Nowe oznakowanie drogi serwisowej wzdłuż autostrady A4

Kilka dni temu (5 lipca 2010 r.) do redakcji Rowerowych Gliwic przyszła wiadomość od Pani Izabeli z Gliwic, w której rowerzystka przedstawiła zapytania dotyczące asfaltowej drogi serwisowej wzdłuż autostrady A4. Sprawa dotyczyła zasad poruszania się po wspomnianym odcinku drogi na odcinku od ul. Rybnickiej do ul. Daszyńskiego. W opinii znacznej części gliwickiego środowiska rowerowego wspomniana droga uchodzi za jeden z najlepszych odcinków do jazdy na rowerze i rolkach. Decydujący okazuje się tu nawierzchnia w bardzo dobrym stanie technicznym oraz peryferyjne położenie drogi względem zabudowań miasta. Pani Izabela poprosiła o ustalenie zarządcy drogi oraz wskazanie instytucji, które należy powiadomić w chwili zaobserwowania szybko poruszających się drogą pojazdów, trąbiących na przechodniów, rowerzystów i rolkarzy.

W celu uzyskania informacji u źródeł Śląska Inicjatywa Rowerowa wystosowała pismo z zapytaniem do Zarządu Dróg Miejskich w Gliwicach z prośbą o odpowiedź. Treść pisma brzmiała następująco:
Do Śląskiej Inicjatywy Rowerowej zgłaszają się rowerzystki i rowerzyści z Gliwic i okolic, pytając o zasady ruchu na asfaltowej drodze serwisowej położonej tuż przy autostradzie A4. Wśród rowerzystów utarła się opinia o wspomnianej jezdni jako jednej z najlepszych w Gliwicach dróg rowerowych.
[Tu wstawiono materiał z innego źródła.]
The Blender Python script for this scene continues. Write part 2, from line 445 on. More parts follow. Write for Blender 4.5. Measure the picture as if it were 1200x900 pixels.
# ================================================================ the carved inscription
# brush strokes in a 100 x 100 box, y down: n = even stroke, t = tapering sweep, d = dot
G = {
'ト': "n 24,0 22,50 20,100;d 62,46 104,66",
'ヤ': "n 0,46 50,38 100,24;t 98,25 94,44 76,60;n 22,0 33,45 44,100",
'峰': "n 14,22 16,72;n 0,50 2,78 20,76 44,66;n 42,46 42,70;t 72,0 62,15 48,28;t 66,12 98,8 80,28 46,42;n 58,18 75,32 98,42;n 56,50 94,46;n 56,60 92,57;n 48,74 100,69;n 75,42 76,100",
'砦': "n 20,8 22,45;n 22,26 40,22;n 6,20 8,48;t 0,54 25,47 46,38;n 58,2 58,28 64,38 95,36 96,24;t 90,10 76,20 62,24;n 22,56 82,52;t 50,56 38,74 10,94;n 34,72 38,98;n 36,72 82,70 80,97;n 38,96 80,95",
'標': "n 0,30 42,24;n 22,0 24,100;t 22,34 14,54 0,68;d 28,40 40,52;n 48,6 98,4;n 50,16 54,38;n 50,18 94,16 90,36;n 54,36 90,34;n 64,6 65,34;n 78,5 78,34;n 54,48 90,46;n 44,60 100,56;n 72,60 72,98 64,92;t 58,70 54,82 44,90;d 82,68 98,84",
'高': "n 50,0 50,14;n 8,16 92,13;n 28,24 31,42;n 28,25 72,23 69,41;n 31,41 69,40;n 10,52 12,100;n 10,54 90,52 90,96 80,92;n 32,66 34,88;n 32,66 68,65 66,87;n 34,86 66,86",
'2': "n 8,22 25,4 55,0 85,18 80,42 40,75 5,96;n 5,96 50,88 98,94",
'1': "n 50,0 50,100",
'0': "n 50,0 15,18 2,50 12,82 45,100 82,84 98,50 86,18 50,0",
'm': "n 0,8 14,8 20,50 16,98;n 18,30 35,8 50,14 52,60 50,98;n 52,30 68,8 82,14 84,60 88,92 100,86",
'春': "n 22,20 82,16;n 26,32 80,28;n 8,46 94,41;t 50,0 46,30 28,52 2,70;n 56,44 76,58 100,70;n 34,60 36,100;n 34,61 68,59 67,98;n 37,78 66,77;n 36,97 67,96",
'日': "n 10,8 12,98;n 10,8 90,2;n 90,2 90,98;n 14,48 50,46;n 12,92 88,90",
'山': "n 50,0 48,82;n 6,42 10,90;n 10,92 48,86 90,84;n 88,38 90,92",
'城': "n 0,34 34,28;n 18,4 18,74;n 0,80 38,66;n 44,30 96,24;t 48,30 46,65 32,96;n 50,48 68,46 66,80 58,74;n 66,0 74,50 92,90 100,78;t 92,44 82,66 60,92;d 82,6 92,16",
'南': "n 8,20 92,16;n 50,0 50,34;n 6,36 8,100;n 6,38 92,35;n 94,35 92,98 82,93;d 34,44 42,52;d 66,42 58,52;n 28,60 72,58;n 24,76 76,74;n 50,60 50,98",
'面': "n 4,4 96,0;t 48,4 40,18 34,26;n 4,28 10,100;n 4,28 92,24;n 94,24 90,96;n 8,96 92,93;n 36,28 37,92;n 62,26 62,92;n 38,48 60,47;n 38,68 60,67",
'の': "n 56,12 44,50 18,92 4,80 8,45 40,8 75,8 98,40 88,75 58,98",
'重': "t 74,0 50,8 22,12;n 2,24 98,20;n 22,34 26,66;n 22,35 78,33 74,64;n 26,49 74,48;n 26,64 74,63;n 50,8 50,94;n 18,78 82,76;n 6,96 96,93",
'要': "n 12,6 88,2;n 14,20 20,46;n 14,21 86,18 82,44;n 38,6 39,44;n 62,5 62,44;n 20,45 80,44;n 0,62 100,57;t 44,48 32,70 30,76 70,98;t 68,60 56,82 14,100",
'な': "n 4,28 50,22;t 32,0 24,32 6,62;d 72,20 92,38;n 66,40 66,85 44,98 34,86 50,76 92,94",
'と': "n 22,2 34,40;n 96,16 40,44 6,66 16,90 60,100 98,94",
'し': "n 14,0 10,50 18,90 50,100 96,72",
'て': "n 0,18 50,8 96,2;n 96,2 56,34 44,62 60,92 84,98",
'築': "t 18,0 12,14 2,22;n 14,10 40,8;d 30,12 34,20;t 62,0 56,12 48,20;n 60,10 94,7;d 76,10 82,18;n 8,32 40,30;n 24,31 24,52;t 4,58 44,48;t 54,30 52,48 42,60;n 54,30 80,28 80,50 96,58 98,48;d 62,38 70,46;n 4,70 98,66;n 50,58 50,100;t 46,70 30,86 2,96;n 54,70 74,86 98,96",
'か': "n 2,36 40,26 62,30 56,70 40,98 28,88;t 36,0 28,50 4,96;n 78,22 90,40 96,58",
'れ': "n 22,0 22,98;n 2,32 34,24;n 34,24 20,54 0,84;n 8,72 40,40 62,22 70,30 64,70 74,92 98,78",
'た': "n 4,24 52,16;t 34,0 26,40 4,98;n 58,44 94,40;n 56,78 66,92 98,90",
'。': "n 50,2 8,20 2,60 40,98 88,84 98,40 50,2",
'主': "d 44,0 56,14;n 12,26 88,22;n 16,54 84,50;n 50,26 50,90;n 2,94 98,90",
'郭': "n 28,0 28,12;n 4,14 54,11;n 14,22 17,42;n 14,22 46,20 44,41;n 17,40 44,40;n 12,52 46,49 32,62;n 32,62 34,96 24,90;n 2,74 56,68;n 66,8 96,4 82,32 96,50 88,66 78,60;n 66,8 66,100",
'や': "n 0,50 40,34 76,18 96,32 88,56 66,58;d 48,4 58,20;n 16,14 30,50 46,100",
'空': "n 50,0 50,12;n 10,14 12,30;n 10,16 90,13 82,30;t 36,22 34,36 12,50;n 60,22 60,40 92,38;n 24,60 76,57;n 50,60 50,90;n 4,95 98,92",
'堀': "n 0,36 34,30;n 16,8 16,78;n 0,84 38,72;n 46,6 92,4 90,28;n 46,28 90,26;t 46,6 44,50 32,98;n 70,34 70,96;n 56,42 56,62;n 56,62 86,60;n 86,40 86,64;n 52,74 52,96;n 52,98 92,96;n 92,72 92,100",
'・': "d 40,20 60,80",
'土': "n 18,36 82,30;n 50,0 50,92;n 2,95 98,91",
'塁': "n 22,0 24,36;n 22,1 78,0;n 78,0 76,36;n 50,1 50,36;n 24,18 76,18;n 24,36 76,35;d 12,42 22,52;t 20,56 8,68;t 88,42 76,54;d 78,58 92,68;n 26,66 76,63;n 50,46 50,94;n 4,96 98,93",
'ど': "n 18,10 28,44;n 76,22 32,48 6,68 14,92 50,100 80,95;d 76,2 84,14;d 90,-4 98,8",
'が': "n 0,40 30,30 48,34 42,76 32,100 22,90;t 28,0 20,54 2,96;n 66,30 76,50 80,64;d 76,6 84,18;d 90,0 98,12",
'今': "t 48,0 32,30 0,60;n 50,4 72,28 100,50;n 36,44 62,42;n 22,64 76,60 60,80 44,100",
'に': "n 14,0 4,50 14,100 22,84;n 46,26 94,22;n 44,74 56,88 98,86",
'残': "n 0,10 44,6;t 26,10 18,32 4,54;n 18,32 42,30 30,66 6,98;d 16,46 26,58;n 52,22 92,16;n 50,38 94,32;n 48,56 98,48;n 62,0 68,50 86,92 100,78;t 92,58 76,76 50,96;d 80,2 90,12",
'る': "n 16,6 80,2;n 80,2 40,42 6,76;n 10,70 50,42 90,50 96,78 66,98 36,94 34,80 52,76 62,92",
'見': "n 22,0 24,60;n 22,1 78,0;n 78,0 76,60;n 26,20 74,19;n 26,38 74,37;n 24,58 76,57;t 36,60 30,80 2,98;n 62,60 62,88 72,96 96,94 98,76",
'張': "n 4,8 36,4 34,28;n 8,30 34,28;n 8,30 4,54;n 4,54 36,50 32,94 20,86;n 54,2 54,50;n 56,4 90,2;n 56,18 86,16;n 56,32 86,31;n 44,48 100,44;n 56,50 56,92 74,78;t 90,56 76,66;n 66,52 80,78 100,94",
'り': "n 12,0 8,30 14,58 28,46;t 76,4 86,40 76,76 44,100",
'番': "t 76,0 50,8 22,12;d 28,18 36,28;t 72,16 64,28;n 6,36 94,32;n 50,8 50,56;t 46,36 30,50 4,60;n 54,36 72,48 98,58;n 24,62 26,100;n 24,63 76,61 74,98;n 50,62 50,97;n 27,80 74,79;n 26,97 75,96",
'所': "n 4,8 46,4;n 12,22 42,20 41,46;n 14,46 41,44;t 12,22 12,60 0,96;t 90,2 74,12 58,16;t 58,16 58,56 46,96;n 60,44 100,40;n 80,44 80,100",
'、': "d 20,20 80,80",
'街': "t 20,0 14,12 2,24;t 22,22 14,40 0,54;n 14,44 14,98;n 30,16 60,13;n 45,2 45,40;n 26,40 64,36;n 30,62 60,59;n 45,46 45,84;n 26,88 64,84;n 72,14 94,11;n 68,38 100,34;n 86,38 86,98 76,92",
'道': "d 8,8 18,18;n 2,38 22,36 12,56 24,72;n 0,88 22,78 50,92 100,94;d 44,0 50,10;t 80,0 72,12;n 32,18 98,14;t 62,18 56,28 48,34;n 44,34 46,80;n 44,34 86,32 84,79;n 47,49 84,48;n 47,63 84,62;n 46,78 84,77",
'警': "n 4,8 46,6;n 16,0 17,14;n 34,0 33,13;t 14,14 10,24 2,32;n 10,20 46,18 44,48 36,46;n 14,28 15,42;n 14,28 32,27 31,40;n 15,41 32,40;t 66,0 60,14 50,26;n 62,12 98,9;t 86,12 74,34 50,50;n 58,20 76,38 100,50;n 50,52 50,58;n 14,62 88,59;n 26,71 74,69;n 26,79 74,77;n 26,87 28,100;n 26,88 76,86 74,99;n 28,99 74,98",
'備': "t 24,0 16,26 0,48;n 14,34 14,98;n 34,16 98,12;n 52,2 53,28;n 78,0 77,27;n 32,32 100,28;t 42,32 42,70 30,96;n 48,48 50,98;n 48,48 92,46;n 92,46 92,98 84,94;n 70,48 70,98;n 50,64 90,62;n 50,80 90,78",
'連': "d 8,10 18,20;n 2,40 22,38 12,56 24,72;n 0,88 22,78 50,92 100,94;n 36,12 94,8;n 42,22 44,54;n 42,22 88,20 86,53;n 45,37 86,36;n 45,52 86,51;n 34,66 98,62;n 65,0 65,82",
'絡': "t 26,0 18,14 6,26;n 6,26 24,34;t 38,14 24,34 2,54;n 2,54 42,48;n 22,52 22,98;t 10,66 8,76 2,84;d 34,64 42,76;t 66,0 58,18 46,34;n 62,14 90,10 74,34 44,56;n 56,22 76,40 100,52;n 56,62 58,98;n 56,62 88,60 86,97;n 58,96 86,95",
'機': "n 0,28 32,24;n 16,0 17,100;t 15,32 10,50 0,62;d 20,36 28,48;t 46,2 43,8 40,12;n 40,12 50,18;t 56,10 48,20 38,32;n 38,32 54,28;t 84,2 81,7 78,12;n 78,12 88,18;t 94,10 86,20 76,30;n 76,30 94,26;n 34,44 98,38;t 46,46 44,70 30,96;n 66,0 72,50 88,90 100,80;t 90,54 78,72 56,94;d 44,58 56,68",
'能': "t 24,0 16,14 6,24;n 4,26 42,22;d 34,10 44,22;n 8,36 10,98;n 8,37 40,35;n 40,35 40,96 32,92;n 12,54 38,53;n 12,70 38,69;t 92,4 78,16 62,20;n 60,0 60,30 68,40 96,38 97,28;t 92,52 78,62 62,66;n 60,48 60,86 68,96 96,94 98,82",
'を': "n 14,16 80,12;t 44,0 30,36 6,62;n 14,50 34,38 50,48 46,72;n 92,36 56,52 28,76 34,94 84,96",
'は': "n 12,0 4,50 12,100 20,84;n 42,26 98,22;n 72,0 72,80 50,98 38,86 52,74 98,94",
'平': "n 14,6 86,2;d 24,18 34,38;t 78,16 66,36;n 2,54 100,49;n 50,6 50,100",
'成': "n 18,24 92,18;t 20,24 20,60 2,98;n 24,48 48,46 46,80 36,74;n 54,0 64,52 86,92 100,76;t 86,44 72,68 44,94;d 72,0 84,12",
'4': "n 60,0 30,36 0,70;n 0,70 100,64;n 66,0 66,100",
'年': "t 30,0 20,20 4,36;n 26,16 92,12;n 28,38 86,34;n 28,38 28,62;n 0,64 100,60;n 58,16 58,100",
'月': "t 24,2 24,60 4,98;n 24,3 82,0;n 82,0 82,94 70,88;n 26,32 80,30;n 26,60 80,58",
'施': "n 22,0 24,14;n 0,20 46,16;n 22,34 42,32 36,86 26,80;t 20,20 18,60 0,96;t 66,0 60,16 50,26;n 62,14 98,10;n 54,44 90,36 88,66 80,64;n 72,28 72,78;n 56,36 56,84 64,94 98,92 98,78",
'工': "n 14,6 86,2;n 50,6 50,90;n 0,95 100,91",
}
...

W lokalnych mediach pojawiały się także doniesienia, że wspomniana droga w przyszłości może stanowić atrakcyjny szlak rowerowy prowadzący nawet w okolice Góry Św. Anny. Na fali tych informacji wśród rowerzystów utarł się pogląd, że wspomniana jezdnia asfaltowa, wybudowana wzdłuż autostrady A4 na potrzeby jej budowy, stanowi drogę rowerową.
W związku z tym wielu rowerzystów, rolkarzy i pieszych porusza się po niej jak po szlaku pieszo-rowerowym. Dla wszystkich zaskoczeniem okazują się jadące tamtędy samochody. Jedna z internautek przesłała do nas w tej sprawie pismo:
Mam pytanie dotyczące drogi technicznej pełniącej funkcję ścieżki rowerowej przy autostradzie gliwickiej. Na odcinku od ul. Rybnickiej do Poligonu - czy tam mają prawo jeździć samochody?
Ludzie jeżdżą tam na rolkach, rowerach, hulajnogach, często są to dzieci a często wjeżdża w to samochód osobowy, trąbi i spycha ludzi na pobocze. Parę razy widziałam też małe wozy dostawcze, a raz nawet ciągnik do tira. Jest to niebezpieczne, potencjalnie grozi wypadkiem. Kto jest odpowiedzialny za tę drogę i do kogo można dzwonić w razie takiej sytuacji?.
Prosimy zatem o pomoc w odpowiedzeniu na pytania gliwickich rowerzystów:
- kto jest zarządcą drogi asfaltowej wzdłuż autostrady A4 na odcinku od ul. Rybnickiej do poligonu wojskowego w dzielnicy Ostropa,
- czy pojazdy prywatne, które pojawiają się na wspomnianej drodze, mają do tego prawo jeśli tak to czy poruszają się na niej na zasadach ogólnych ujętych w Prawie o Ruchu Drogowym),
- czy istnieje możliwość wyznaczenia na wspomnianej drodze trasy dla pieszych, rolkarzy i rowerzystów wraz z uwzględnieniem prawa do wjazdu na nią pojazdów uprzywilejowanych.
Jezdnia asfaltowa wzdłuż autostrady A4 posiada bardzo dobrą nawierzchnię. Stanowi ciekawą
drogę łączącą Gliwice z południowo-zachodnimi gminami. Jeździ tędy wielu rowerzystów i rolkarzy. Spotkać także można pieszych wybierających się na spacer.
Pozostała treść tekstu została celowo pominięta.